天皇陛下の退位問題に関する有識者会議の最終報告骨子案がまとまったのは4月13日だった。
今後も、最終報告書が21日に政府に渡され、政府は5月上旬にも天皇退位の関連法案を国会に提出し国会審議がはじまるなど、様々な手続きが進んでいく事になるが、この骨子案が公表された時点で、退位問題は事実上終わったのである。
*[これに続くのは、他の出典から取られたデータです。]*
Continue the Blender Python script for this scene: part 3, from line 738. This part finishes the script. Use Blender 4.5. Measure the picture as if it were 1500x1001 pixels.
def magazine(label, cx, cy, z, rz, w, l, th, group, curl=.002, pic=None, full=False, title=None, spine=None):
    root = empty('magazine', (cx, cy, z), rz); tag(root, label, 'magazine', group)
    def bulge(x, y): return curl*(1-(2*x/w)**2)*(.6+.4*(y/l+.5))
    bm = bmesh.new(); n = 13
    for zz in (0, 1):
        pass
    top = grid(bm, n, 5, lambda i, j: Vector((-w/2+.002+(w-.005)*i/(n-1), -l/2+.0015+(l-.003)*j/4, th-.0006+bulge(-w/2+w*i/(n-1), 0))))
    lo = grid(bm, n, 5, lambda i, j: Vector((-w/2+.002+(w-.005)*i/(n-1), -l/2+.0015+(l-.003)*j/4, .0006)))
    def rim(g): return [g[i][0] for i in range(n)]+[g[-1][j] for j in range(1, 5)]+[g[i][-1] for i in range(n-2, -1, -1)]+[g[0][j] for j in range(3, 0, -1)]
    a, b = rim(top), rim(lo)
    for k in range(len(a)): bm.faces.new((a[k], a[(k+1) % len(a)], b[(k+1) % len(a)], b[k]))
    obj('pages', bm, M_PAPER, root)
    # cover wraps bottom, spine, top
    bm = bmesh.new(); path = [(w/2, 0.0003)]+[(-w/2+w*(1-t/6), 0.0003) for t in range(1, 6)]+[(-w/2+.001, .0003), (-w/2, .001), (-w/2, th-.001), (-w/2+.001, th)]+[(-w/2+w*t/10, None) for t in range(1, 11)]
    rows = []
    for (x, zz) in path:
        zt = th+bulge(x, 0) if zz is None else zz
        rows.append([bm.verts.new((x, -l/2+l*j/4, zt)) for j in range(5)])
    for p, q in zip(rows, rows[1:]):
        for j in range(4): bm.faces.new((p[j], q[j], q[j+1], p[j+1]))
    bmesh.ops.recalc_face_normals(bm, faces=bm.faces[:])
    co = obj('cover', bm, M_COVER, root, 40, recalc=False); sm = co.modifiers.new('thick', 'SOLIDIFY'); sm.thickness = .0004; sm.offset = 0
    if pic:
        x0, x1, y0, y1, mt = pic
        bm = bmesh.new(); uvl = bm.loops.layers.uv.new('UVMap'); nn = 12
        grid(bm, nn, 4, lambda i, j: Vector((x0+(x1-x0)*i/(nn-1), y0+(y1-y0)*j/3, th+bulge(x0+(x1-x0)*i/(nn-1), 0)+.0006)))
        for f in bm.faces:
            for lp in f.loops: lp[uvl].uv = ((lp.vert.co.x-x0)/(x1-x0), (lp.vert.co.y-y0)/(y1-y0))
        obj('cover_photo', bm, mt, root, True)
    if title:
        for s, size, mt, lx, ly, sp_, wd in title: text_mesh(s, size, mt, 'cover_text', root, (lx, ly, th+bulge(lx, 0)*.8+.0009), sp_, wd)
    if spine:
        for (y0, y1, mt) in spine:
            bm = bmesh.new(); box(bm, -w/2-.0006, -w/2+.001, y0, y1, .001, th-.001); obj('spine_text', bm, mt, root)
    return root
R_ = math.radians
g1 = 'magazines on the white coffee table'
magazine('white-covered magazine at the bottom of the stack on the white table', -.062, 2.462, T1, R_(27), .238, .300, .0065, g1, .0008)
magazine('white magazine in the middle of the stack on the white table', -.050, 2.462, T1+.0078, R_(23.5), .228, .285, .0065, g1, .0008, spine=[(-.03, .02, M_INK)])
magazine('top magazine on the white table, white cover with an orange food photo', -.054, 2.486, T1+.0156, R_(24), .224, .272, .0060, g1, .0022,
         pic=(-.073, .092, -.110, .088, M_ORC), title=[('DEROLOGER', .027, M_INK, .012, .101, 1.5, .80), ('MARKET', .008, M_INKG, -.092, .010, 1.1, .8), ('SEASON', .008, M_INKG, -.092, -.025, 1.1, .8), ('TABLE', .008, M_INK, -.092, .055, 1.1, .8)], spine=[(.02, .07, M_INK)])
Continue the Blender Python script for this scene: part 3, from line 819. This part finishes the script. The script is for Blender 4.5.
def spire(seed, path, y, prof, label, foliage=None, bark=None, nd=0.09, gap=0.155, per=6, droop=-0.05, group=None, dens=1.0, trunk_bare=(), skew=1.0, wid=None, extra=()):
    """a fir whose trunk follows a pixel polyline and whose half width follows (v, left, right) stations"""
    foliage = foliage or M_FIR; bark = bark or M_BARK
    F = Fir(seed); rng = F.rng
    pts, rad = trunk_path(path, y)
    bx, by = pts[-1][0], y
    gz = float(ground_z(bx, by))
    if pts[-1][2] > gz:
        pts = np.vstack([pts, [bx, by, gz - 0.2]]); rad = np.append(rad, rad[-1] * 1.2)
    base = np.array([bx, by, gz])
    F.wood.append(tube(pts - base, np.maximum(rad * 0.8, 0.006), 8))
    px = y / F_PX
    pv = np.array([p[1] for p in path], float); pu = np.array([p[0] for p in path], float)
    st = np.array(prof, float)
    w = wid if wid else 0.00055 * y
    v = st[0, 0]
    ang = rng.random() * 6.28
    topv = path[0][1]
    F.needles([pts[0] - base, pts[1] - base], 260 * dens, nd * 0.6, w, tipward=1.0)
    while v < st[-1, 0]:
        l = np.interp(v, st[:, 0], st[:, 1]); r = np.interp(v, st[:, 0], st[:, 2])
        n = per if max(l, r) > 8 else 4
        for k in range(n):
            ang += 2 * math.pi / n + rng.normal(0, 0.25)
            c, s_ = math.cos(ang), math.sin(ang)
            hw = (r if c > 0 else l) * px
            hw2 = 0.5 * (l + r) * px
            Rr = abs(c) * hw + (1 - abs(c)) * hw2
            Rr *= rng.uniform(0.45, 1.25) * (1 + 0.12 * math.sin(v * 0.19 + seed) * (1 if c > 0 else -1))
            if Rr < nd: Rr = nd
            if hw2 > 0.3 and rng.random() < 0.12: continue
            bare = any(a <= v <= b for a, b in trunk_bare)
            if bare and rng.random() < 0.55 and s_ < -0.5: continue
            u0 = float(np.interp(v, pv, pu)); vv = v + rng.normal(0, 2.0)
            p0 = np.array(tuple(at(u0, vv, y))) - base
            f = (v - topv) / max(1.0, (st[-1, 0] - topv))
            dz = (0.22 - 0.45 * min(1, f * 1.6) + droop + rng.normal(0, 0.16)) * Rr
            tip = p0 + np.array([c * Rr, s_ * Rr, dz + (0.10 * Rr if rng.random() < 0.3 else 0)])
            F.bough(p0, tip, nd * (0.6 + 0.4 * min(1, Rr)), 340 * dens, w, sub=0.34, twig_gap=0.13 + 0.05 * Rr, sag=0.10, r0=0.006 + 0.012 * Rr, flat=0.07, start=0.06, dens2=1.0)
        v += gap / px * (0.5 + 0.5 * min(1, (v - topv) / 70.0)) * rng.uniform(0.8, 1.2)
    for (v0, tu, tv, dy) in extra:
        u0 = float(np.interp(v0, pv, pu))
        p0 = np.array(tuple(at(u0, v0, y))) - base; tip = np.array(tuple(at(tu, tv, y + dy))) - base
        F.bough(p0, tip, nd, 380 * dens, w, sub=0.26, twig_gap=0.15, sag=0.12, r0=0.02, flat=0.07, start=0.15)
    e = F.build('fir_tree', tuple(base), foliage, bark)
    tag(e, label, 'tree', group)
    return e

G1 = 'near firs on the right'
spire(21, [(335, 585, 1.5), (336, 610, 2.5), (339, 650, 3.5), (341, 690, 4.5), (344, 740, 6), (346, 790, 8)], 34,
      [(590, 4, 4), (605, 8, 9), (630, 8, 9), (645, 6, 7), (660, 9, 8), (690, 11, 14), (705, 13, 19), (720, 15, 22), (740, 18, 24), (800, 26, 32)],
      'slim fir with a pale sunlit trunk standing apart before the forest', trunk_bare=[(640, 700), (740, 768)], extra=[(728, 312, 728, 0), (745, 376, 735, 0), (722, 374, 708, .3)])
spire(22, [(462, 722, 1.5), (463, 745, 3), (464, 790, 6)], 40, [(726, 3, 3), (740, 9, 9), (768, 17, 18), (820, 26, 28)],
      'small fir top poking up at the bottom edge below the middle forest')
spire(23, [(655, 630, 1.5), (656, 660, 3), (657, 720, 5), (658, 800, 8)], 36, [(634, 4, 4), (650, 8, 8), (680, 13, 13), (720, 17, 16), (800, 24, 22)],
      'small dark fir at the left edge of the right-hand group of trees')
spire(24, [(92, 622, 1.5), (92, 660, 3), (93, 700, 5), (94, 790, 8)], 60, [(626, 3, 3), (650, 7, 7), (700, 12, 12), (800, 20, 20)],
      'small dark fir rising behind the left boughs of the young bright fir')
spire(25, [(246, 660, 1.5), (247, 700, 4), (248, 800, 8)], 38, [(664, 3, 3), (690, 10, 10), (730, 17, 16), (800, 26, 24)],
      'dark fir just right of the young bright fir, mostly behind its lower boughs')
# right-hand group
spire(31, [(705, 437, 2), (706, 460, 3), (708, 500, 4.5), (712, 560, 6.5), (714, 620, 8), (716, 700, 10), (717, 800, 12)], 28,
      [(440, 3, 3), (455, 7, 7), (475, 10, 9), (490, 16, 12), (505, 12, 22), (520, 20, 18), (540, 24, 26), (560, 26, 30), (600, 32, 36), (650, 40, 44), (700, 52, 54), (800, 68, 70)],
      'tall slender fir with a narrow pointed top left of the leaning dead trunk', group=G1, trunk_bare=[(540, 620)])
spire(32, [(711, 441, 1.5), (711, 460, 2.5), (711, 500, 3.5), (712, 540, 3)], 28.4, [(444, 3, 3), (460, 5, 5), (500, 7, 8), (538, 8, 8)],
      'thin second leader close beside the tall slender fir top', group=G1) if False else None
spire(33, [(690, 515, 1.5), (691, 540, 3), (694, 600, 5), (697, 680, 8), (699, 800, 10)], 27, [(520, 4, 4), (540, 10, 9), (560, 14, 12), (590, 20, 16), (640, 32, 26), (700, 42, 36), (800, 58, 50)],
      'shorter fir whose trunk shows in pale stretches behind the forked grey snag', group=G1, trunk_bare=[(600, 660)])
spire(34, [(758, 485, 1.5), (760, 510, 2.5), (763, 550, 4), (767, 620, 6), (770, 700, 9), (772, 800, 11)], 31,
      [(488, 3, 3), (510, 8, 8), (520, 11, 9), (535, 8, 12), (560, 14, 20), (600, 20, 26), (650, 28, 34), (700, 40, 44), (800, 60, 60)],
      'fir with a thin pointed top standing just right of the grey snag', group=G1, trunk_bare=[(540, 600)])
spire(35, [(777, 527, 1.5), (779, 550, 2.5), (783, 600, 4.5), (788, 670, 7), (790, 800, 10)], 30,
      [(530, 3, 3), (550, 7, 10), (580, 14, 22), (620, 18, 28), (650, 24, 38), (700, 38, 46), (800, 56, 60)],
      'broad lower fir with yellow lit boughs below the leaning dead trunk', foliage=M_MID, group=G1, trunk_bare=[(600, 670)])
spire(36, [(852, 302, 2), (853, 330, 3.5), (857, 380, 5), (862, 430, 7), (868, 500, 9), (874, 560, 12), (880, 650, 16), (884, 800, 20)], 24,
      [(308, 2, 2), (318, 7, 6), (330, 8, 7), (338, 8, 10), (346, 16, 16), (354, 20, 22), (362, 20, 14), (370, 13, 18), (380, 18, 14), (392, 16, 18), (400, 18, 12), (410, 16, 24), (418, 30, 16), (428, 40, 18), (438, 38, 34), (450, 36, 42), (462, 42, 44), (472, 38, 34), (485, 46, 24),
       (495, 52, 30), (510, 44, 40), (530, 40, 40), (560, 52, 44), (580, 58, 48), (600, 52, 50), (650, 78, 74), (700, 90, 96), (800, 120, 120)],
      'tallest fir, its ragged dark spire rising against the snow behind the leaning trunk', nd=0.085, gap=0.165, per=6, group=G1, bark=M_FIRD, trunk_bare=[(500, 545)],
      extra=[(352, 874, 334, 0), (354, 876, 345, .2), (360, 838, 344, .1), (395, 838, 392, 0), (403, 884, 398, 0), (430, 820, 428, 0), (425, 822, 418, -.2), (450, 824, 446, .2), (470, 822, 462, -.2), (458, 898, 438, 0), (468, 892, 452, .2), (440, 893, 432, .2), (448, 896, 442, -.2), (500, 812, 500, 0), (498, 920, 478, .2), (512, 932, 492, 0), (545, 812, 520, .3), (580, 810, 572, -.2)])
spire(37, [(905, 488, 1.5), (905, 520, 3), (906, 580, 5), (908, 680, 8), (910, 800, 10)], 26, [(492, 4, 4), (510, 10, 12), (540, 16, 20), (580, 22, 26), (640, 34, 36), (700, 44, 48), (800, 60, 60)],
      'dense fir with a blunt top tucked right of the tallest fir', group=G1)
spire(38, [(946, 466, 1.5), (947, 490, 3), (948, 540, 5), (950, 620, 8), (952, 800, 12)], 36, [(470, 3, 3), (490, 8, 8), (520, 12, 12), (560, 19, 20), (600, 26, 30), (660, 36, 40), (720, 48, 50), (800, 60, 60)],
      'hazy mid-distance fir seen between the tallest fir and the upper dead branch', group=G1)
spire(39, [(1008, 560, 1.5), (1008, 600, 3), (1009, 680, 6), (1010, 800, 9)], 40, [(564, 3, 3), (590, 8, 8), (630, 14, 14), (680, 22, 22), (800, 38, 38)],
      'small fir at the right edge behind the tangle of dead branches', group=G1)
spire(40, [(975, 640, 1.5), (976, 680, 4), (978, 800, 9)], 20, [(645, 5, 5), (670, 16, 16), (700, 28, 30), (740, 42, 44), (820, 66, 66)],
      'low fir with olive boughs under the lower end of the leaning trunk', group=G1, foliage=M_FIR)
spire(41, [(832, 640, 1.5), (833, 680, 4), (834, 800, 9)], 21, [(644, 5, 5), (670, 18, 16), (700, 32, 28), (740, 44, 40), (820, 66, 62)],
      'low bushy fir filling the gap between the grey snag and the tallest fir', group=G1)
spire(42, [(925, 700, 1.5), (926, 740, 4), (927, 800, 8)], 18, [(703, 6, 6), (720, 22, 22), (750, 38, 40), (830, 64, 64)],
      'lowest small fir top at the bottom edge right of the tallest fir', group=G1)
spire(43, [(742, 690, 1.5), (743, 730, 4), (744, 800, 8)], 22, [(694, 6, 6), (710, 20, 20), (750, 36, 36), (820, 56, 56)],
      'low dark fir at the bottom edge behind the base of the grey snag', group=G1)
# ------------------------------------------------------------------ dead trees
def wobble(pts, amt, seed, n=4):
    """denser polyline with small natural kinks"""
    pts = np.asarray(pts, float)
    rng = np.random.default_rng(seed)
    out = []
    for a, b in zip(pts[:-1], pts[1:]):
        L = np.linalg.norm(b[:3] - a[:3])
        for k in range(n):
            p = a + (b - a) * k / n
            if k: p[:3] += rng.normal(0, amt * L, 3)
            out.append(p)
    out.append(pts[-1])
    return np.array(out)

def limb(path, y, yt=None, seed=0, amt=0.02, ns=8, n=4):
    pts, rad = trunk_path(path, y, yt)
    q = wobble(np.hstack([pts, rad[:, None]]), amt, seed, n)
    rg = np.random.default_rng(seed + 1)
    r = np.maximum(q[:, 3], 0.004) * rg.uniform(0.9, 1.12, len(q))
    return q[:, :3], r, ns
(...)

この骨子案を報じる14日の各紙の報道で私が注目し、深い絶望感を覚えたのは、あのお言葉で天皇陛下が訴えたかった一番重要な事、つまり天皇陛下が代っても、象徴としての天皇陛下が行うべき公務は、過去の戦争の反省に立って平和な日本を願い、率先して行動するようにして欲しいという覚悟の訴えが、見事に封印されてしまった事だ。
骨子案にはどこにもそれがない。
それどころか、権威の二重化を避けるべきという大義名分の下に、今上天皇は退位後はすべて新天皇に譲るべきと言わんばかりだ。
天皇陛下の思いにことごとく反して来た安倍首相が、最後に行った究極のおことば潰しである。
そう思っていたら天皇陛下のご学友である明石元紹氏がサンデー毎日最新号(4月30日号)で覚悟の激白をした。
陛下の歩まれた道や平和への思いに共感する形で、陛下のおことばと真摯に向き合ってくれると期待したのですが、やはり、難しいことだったのでしょうかと。
これはそのまま天皇陛下の今のお気持ちに違いない。